Susan Ashworth was born on the Isle of Portland and grew up in a landscape of stone quarries, cliffs and wide views across field and scrub to open sea. She studied Fine Art in Falmouth, Cornwall, and has continued to live and work on the South Coast. Her work has been exhibited in galleries throughout the UK.

 

Susan’s interest in the tabletop images of Diebenkorn, Nicholson and Letinsky is reflected in her still-life work, as is the pared-back beauty of her maritime birthplace. Some of these still-lifes might almost be landscapes: oblique light picking out objects effectively dwarfed in expanses of empty space. A lemon, empty bottles, breakfast remains… what we get are familiar items estranged then seen afresh.
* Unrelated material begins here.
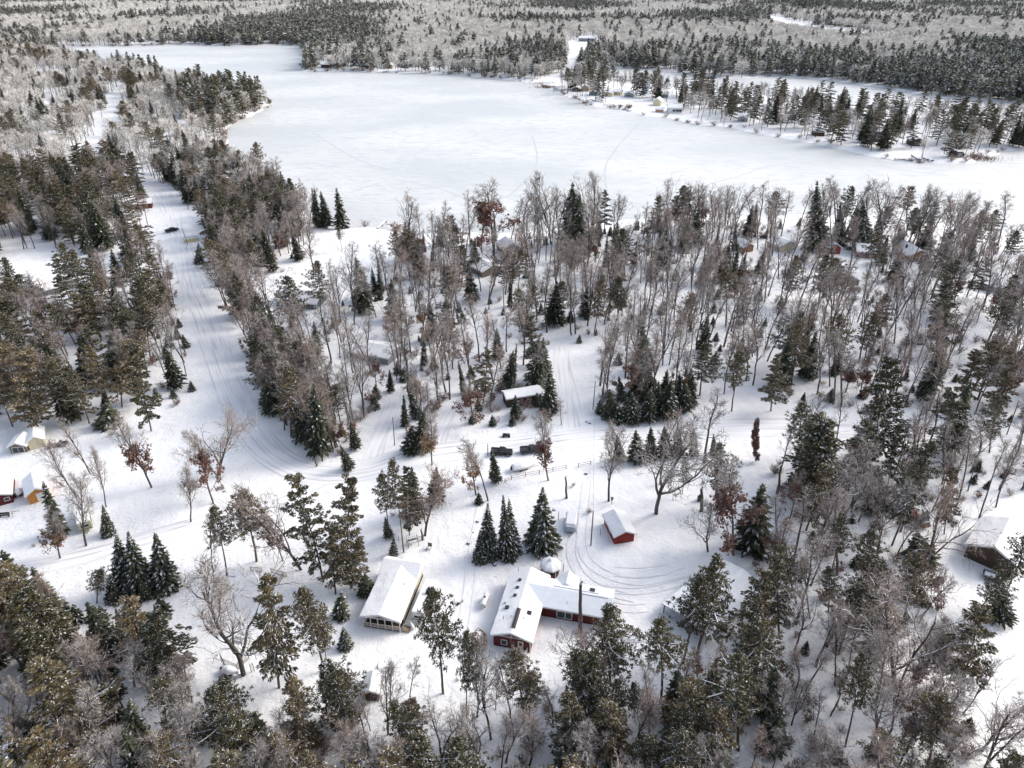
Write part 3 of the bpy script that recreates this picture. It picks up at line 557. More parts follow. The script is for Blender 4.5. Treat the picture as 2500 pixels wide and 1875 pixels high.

The handling of the paint in the work explores the dynamics of representation, with constant play between the flat surface and the illusion of depth and solidity. All kinds of process - simultaneous work on different paintings, widely varied consistencies and applications of paint, rotation of the surface being worked, layering, sanding and scraping - allow accident its shaping role, ‘letting the paint do the work!’

 

The resulting pictures show things caught at the very moment of appearance, crystalising out of a quiet shimmer of paint. There is a certain melancholia in the paintings. They are subtly elegiac in their suggestion of what is missing - a human presence that has just passed out of view. All the same, there is no denying the joy in this work, and a certain wild freedom. A sober depiction of ordered domestic minutiae will slide into swathes and splatters of untied colour, yet the balance holds. This is the freedom of the instant before the brain categorises what is exposed to the eye. It is a freedom that the paintings of Susan Ashworth celebrate. Without fuss or fanfare, they renew for us the surprise of seeing.